Measures of volatility greatly impact perceived value of whatever it is you are holding/investing in. Don't try to make the claim to me that high volatility will have no effect on both sides of this market demanding BAT. That's silly talk.
If you want to try to tell me risk and volatility don't enter into decisions on which assets the market values, then you expose yourself as being as naive as I presume many buying into this idea are.
As I mentioned further up in the thread (https://news.ycombinator.com/item?id=21532097), BAT is an ERC-20 token and can be easily converted to a stablecoin, which is pegged to $1 USD per token. So if you can avoid that if you want to.
I'm aware of so-called stable coins. The risk with them is you must trust they have the backing & will make good on your claim. Now, since Brave is a company dealing with customers and content creators who actually have to get paid by them, they already must be trusted...so I do think this would have a been a better way to go.
I understand that crypto can be converted "easily". But how does that square with storing BAT in your wallet for long periods of time to frictionlessly use it to pay content-creators? Is "eaily converting" (presumably quickly with very small "hodl" periods) consistent with how the token is supposed to be used: stored on a wallet, collected by content creators periodically?

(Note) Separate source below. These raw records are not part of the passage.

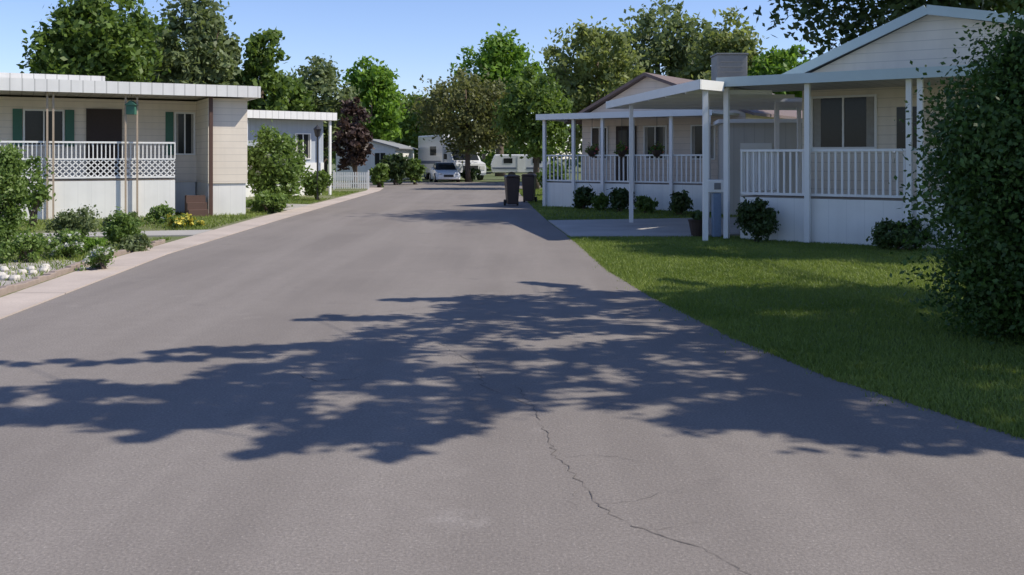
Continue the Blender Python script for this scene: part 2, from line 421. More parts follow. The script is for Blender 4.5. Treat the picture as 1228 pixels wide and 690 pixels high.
# ---- near right house A
A = empty('mobile_home', 'near right cream mobile home with pale blue gable trim and white railed porch', 'house', (4.6,20.4,0), R(-35))
VB = 8.2
MB().box(.8,9.2,2.4,VB,.8,3.55).add([(.8,2.4,3.55),(9.2,2.4,3.55),(3.5,2.4,4.75),(.8,VB,3.55),(9.2,VB,3.55),(3.5,VB,4.75)],[(0,1,2),(5,4,3)]).build('wall', M['cream2'], A)
MB().box(.85,9.15,2.46,VB-.1,-.03,.8).build('skirting', M['whitesid'], A)
VR = VB+.2
rf = MB().add([(.35,2.2,3.52),(3.5,2.2,4.86),(3.5,VR,4.86),(.35,VR,3.52),(.35,2.2,3.42),(3.5,2.2,4.76),(3.5,VR,4.76),(.35,VR,3.42)],
      [(0,1,2,3),(7,6,5,4),(0,4,5,1),(3,2,6,7),(0,3,7,4)])
rf.add([(9.6,2.2,3.62),(3.5,2.2,4.86),(3.5,VR,4.86),(9.6,VR,3.62),(9.6,2.2,3.52),(3.5,2.2,4.76),(3.5,VR,4.76),(9.6,VR,3.52)],
      [(0,3,2,1),(4,5,6,7),(0,1,5,4),(3,7,6,2),(0,4,7,3)])
rfo = rf.build('roof', M['greyroof'], A)
MB().bar((.3,2.17,3.47),(3.5,2.17,4.83),.05,.2).bar((3.5,2.165,4.83),(9.65,2.165,3.6),.05,.2).build('gable_trim', M['bluetrim'], rfo)
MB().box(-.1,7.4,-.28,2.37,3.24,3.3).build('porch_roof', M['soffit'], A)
pr = MB().box(-.1,7.4,-.32,-.28,3.2,3.4).box(-.14,-.1,-.32,2.37,3.2,3.4).box(-.1,7.4,-.28,2.37,3.302,3.36).build('porch_fascia', M['bluetrim'], A)
MB().box(.25,7.3,.1,2.39,.82,.9).build('deck', M['deck'], A)
MB().box(.25,7.3,.04,.09,-.03,.88).box(.25,.3,.1,2.39,-.03,.81).build('deck_skirting', M['whitesid'], A)
railing((.28,.06),(7.2,.06),.9,1.86,.13).build('railing', M['white'], A)
railing((.27,.1),(.27,2.3),.9,1.86,.13).build('railing', M['white'], A)
for u in (0,1.72,3.66,3.86,5.8,7.2):
    MB().box(u-.05,u+.05,-.14,-.04,0,3.2).build('porch_post', M['white'], A)
window(A, 1.05, 2.4, 2.4, 1.95, 3.05, True)
window(A, 5.0, 6.4, 2.4, 1.95, 3.05, True)
dr = MB().box(2.75,3.5,2.34,2.4,.92,2.95).build('door', M['cream2'], A)
MB().box(2.87,3.38,2.325,2.338,1.9,2.8).build('pane', M['glass'], dr)
MB().bar((2.82,2.31,1.85),(2.82,2.33,1.85),.05).build('handle', M['chrome'], dr)
MB().box(3.65,4.7,2.32,2.39,1.5,1.7).build('window_box', M['brownpost'], A)

# ---- carport
K = empty('carport', 'white flat roofed carport over the driveway in front of the porch', 'carport', (0,0,0))
poly = [(3.85,19.5),(4.42,20.12),(6.0,22.6),(8.6,25.6),(8.6,28),(2.7,27)]
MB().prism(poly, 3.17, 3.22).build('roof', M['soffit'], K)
f = MB().bar((3.82,19.45,3.2),(2.67,27.05,3.2),.05,.2).bar((3.8,19.45,3.2),(4.42,20.08,3.2),.05,.2).bar((2.67,27.05,3.2),(8.6,28.05,3.2),.05,.2)
f.build('fascia', M['white'], K)
mb = MB()
for t in (.12,.3,.48,.66,.84):
    a = Vector((3.82,19.5,3.12)).lerp(Vector((2.7,27,3.12)),t); mb.bar(a, (min(8.5,a.x+1.2+6*t), a.y+.3, 3.12), .06, .09)
mb.build('beam', M['white'], K)
for x, yy in ((4.3,21.2),(3.12,25.1),(3.98,19.75),(8.2,27.4),(6.6,23.9)):
    MB().box(x-.05,x+.05,yy-.05,yy+.05,0,3.16).build('post', M['white'], K)
c = empty('rooftop_cooler', 'grey boxy evaporative cooler standing on the carport roof', 'cooler', (5.25,23.2,3.22))
MB().box(-.36,.36,-.36,.36,.12,.95).build('body', M['metalgrey'], c, bev=.02)
lv = MB()
for i in range(5): lv.bar((-.28,-.365,.3+i*.12),(.28,-.365,.3+i*.12),.012,.02)
lv.build('louvre', M['metalgrey'], c)
MB().box(-.38,.38,-.38,.38,.952,.99).build('lid', M['metalgrey'], c)
MB().box(-.3,-.24,-.3,.3,0,.12).build('foot', M['metalgrey'], c)
MB().box(.24,.3,-.3,.3,0,.12).build('foot', M['metalgrey'], c)
s = empty('storage_shed', 'light grey vertical sided shed at the back of the carport', 'shed', (6.3,28.6,0), R(-8))
MB().box(0,3.4,0,2.2,0,2.75).build('wall', M['greysid'], s)
MB().box(-.15,3.55,-.15,2.35,2.75,2.86).build('roof', M['white'], s)
dd = MB().box(.5,1.4,-.05,0,.1,2.15).build('door', M['white'], s)
MB().box(1.28,1.34,-.08,-.05,1.05,1.15).build('handle', M['chrome'], dd)
u = empty('utility_pedestal', 'blue grey utility pedestal with white meter box beside the carport post', 'utility box', (4.42,20.75,0))
MB().box(-.09,.09,-.09,.09,0,.95).build('cabinet', M['blue'], u, bev=.015)
MB().box(-.26,.14,-.12,.12,.96,1.24).build('meter_box', M['white'], u, bev=.02)
MB().bar((0,-.135,1.1),(0,-.12,1.1),.14,.14).build('meter', M['metalgrey'], u)
p = empty('plant_pot', 'dark brown plant pot beside the blue utility pedestal', 'pot', (4.05,20.95,0))
MB().tube([(0,0,0),(0,0,.3),(0,0,.36),(0,0,.361)],[.13,.19,.21,.17],14).build('pot', M['pot'], p)
leaf_mesh('foliage', [(0,0,.42)], [.14], 90, .07, M['f_dark'], p)

# ---- right house B
B = empty('mobile_home', 'pinkish white mobile home with brown gable roof beyond the carport', 'house', (1.2,34,0), R(-35))
MB().box(.3,6.6,2,14,.75,3.2).add([(.3,2,3.2),(6.6,2,3.2),(3.0,2,4.6),(.3,14,3.2),(6.6,14,3.2),(3.0,14,4.6)],[(0,1,2),(5,4,3)]).build('wall', M['pink'], B)
MB().box(.35,6.55,2.06,13.9,-.03,.75).build('skirting', M['whitesid'], B)
rb = MB()
for x1, z1 in ((-.3,3.08),(7.0,3.2)):
    rb.add([(x1,1.7,z1),(3,1.7,4.72),(3,14.2,4.72),(x1,14.2,z1),(x1,1.7,z1-.1),(3,1.7,4.6),(3,14.2,4.6),(x1,14.2,z1-.1)],[(0,1,2,3),(7,6,5,4),(0,4,5,1),(3,2,6,7),(0,3,7,4)])
rb.build('roof', M['brownroof'], B)
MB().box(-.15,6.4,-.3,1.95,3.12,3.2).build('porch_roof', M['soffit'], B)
MB().box(-.2,6.4,-.35,-.3,3.05,3.25).box(-.2,-.15,-.3,1.95,3.05,3.25).build('porch_fascia', M['white'], B)
MB().box(0,6.3,.05,1.99,.78,.86).build('deck', M['deck'], B)
MB().box(0,6.3,0,.05,-.03,.84).box(-.05,0,0,1.99,-.03,.84).build('deck_skirting', M['whitesid'], B)
railing((0,.02),(6.2,.02),.86,1.8,.16).build('railing', M['white'], B)
for uu in (0,1.2,2.35,3.5,4.9,6.2): MB().box(uu-.05,uu+.05,-.14,-.04,0,3.06).build('porch_post', M['white'], B)
window(B,.75,1.35,2,1.7,2.8); window(B,2.9,3.7,2,1.7,2.8,True); window(B,4.7,5.5,2,1.7,2.8,True)
dB = MB().box(1.75,2.55,1.94,2,.88,2.85).build('door', M['dark'], B)
MB().box(1.85,2.45,1.93,1.938,1.7,2.7).build('pane', M['glass'], dB)
ca, sa = math.cos(R(-35)), math.sin(R(-35))
for i, (uu, lab) in enumerate(((1.75,'hanging flower basket left of the others on the porch beyond the carport'),(2.9,'middle hanging flower basket on the porch beyond the carport'),(4.2,'hanging flower basket nearest the carport on the far right porch'))):
    h = empty('hanging_basket', lab, 'flower basket', (1.2+ca*uu+sa*.2*-1, 34+sa*uu+ca*.1-.2, 1.75))
    MB().tube([(0,0,0),(0,0,.12),(0,0,.22)],[.08,.16,.19],12).build('basket', M['pot'], h)
    MB().bar((0,0,.2),(0,0,1.32),.012).build('wire', M['black'], h)
    leaf_mesh('foliage', [(0,0,.28),(.1,0,.2),(-.1,0,.2)], [.2,.14,.14], 70, .06, M['f_mid'], h)
    leaf_mesh('blossom', [(0,0,.32),(.12,-.08,.22)], [.2,.12], 8, .05, M['flowerr'], h)

# ---- left house L1
L = empty('mobile_home', 'cream mobile home on the left with white lattice porch railing and green shutters', 'house', (-13.4,26.2,0), math.atan2(.46,.888))
MB().box(-4,4.95,2.2,12,.95,3.5).box(4.95,6.1,.1,12,.95,3.5).build('wall', M['cream2'], L)
MB().box(-4,4.93,2.25,11.9,-.03,.95).box(4.97,6.06,.14,11.9,-.03,.95).build('skirting', M['whitesid'], L)
lr = MB().box(-4.2,6.35,-.3,12.2,3.56,3.62).build('roof', M['soffit'], L)
MB().box(-4.2,6.4,-.36,-.3,3.52,3.86).box(6.35,6.4,-.3,12.2,3.52,3.86).build('fascia', M['roofwhite'], lr)
MB().box(-4.2,2.2,1.2,12,3.63,4.12).build('upper_roof', M['roofwhite'], lr)
MB().box(-3,4.0,.1,2.19,1.0,1.08).build('deck', M['deck'], L)
MB().box(-3,4.0,.03,.09,-.03,1.06).build('deck_skirting', M['whitesid'], L)
railing((-1.5,.06),(4.0,.06),1.1,2.15,.11,lattice=True).build('railing', M['white'], L)
for uu in (-1.5,.63,.78,2.64,2.95):
    MB().box(uu-.025,uu+.025,-.12,-.07,0,3.52).build('porch_post', M['tanpost'], L)
MB().box(4.95,5.05,-.12,-.02,0,3.54).build('porch_post', M['brownpost'], L)
window(L,4.33,4.86,2.2,1.85,3.1,True)
MB().box(4.02,4.25,2.15,2.19,1.8,3.15).build('shutter', M['shutter'], L)
window(L,.1,1.1,2.2,2.1,3.1,False)
MB().box(-.22,.03,2.15,2.19,2.05,3.15).build('shutter', M['shutter'], L)
MB().box(1.17,1.42,2.15,2.19,2.05,3.15).build('shutter', M['shutter'], L)
dL = MB().box(1.75,2.75,2.13,2.2,1.1,3.2).build('door', M['dark'], L)
MB().box(1.9,1.95,2.1,2.13,2.05,2.15).build('handle', M['chrome'], dL)
st = MB()
for i in range(3): st.box(4.3,4.85,-.55+.25*i,-.3+.25*i,0,.2*(i+1))
st.build('steps', M['step'], L)
hp = Matrix.Rotation(math.atan2(.46,.888),3,'Z') @ Vector((2.8,-.12,0)) + Vector((-13.4,26.2,0))
o = empty('hanging_birdhouse', 'small green box hanging between the thin porch posts of the cream house', 'birdhouse', (hp.x,hp.y,2.95))
MB().box(-.12,.12,-.1,.1,0,.26).build('box', M['shutter'], o)
MB().xprism([(-.16,.262),(.16,.262),(0,.4)],-.13,.13).build('roof', M['shutter'], o)
MB().bar((0,0,.38),(0,0,.57),.012).build('wire', M['black'], o)

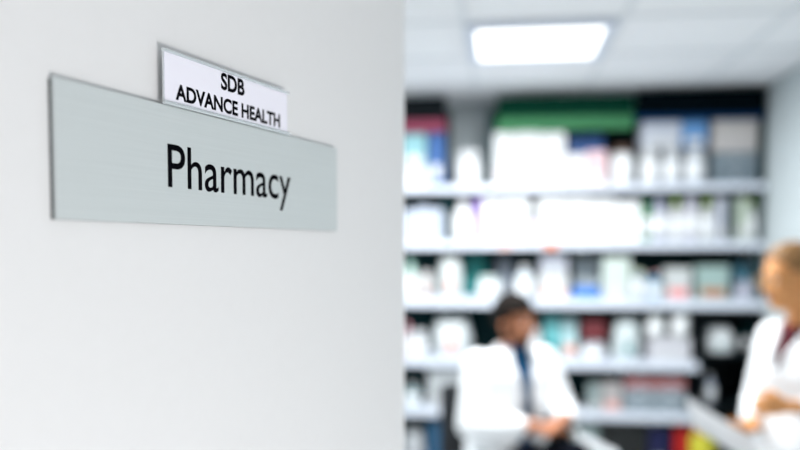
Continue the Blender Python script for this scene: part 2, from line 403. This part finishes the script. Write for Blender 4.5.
# --- top shelf
G(1, 402, 428, 166, 'box', W, WB, 'low white carton at the left end of the top shelf, under the pale teal one')
G(1, 402, 426, 131, 'box', (.34, .58, .62), W, 'pale teal carton stacked on a white one, left end of top shelf', yb=165.3)
G(1, 428.5, 444, 131, 'folder', (.05, .18, .44), W, 'upright dark blue folder beneath the red strip, left on top shelf')
G(1, 456, 481, 148, 'jar', W, W, 'white tub standing alone before the bare grey wall, top shelf')
G(1, 493, 515, 131, 'box', W, (.9, .8, .84), 'tall white carton right of the grey gap, first under the green strip', dep=.2)
G(1, 515.5, 540, 126, 'box', W, W, 'tallest white carton, second under the green strip on top shelf', dep=.2)
G(1, 540.5, 565, 132, 'box', W, (.7, .8, .8), 'tall white carton with grey print, third under the green strip', dep=.2)
G(1, 566, 586, 154, 'box', (.88, .86, .88), W, 'half-height white carton in front of blue one, left of the pink carton')
G(1, 568, 603, 134, 'box', (.06, .20, .50), W, 'blue carton standing behind the pink one and peeping over, top shelf', off=.2, dep=.12)
G(1, 586.5, 607, 151, 'box', (.88, .62, .66), (.9, .85, .86), 'pale pink carton on the top shelf beside the brown-lidded jar')
G(1, 612, 635, 146, 'jar', W, BR, 'white jar with a dark brown lid on the top shelf')
G(1, 641, 662, 149, 'jar', W, W, 'white tub on the top shelf, leftmost of three under a lying carton', dep=.12)
G(1, 664, 683, 149, 'jar', (.80, .84, .88), W, 'greyish white tub, middle one of three on the top shelf', dep=.12)
G(1, 686, 708, 149, 'jar', (.82, .88, .94), W, 'bluish white tub, rightmost of three, below the light blue carton', dep=.12)
G(1, 641, 680, 123, 'box', (.72, .77, .88), W, 'white carton lying across two tubs, top shelf under the navy strip', yb=148)
G(1, 681, 706, 123, 'box', (.20, .42, .70), W, 'light blue carton on top of the bluish tub, top shelf', yb=148)
G(1, 713, 757, 154, 'drawers', (.25, .31, .35), (.30, .36, .40), 'dark grey ribbed drawer box at the right end of the top shelf', dep=.2)
G(1, 712, 756, 121, 'box', CREAM, (.74, .70, .70), 'cream carton stacked on the dark grey drawer box, top shelf', yb=153.3, dep=.2)
# --- second shelf
for i, (a, b, q) in enumerate(((403, 416, 209), (416.5, 430, 206), (430.5, 443, 208))):
    G(2, a, b, q, 'box', (.66, .74, .88), (.72, .78, .9), ['pale blue-white slim carton cut by the wall edge, second shelf', 'pale blue-white slim carton, middle of the left trio on second shelf', 'pale blue-white slim carton beside the dark post, second shelf'][i])
G(2, 451, 475, 197, 'bottle', W, W, 'fat white bottle right of the dark post on the second shelf', dep=.14)
G(2, 475.5, 481, 199, 'box', (.48, .30, .78), (.6, .5, .8), 'thin violet carton squeezed between white goods on the second shelf', dep=.15)
G(2, 482, 501, 194, 'box', W, (.9, .8, .9), 'tall white carton directly right of the thin violet one')
G(2, 501.5, 530, 197, 'box', W, (.88, .82, .92), 'wide white carton left of the low purple carton, second shelf')
G(2, 530.5, 537, 222, 'box', (.66, .42, .80), W, 'low purple carton between two wide white ones, second shelf')
G(2, 537.5, 568, 199, 'box', W, (.95, .85, .84), 'wide white carton above the orange price tag')
G(2, 568.5, 592, 196, 'box', W, W, 'white carton two places right of the orange price tag')
G(2, 592.5, 616, 200, 'box', W, (.86, .84, .88), 'white carton in the middle of the second shelf, below the pink carton')
G(2, 616.5, 641, 202, 'box', W, (.9, .84, .88), 'white carton just left of the dark green bottle')
G(2, 643, 652, 197, 'bottle', (.10, .42, .18), DG, 'narrow dark green bottle on the second shelf')
G(2, 654, 669, 201, 'jar', (.62, .65, .76), (.45, .48, .58), 'grey-lidded jar right of the dark green bottle', dep=.08)
G(2, 671, 684, 195, 'bottle', W, (.40, .58, .12), 'white bottle with lime green cap, first right of the grey-lidded jar')
G(2, 686, 700, 199, 'jar', (.82, .82, .92), (.70, .72, .84), 'lilac-white jar between two lime-capped bottles', dep=.08)
G(2, 702, 715, 195, 'bottle', (.80, .84, .82), (.38, .55, .12), 'white bottle with lime cap, second of the lime-capped ones from the left')
G(2, 716, 727, 199, 'box', (.66, .70, .80), W, 'grey-white carton with dark gap on its right, second shelf')
G(2, 737, 748, 197, 'box', (.68, .80, .66), W, 'pale green carton at the right of the second shelf')
G(2, 749, 759, 194, 'bottle', (.78, .84, .80), (.35, .52, .12), 'white bottle with lime cap next to the right wall')
# --- third shelf
G(3, 403, 417, 262, 'bottle', (.66, .84, .78), (.5, .75, .68), 'pale green bottle cut by the wall edge on the third shelf')
G(3, 418, 434, 274, 'bag', (.74, .74, .74), (.85, .40, .30), 'small grey-white pouch with a salmon mark, third shelf')
G(3, 436, 464, 257, 'bag', (.82, .88, .88), (.75, .22, .10), 'white peaked pouch with an orange-brown mark, third shelf')
G(3, 464, 486, 258, 'box', (.02, .34, .32), TEAL, 'dark teal carton standing behind the round white tub, third shelf', off=.2, dep=.1)
G(3, 478, 501, 277, 'jar', (.86, .92, .92), (.75, .92, .90), 'round white tub before the teal carton, third shelf')
G(3, 497, 513, 260, 'box', (.40, .44, .50), LG, 'grey carton standing behind left of the man, third shelf', off=.2, dep=.1)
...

The short answer: for many Brave and BAT users are just going to do the standard thing of using the BAT they earn to support content creators. These folks aren’t concerned with volatility.
Users who are interested in building a business in the BAT ecosystem requires a different use case.
Now, if the BAT ecosystem takes off and it becomes possible to build a business using BAT, there will be all kinds of services to help content creators deal with the gobs of BAT they may collect.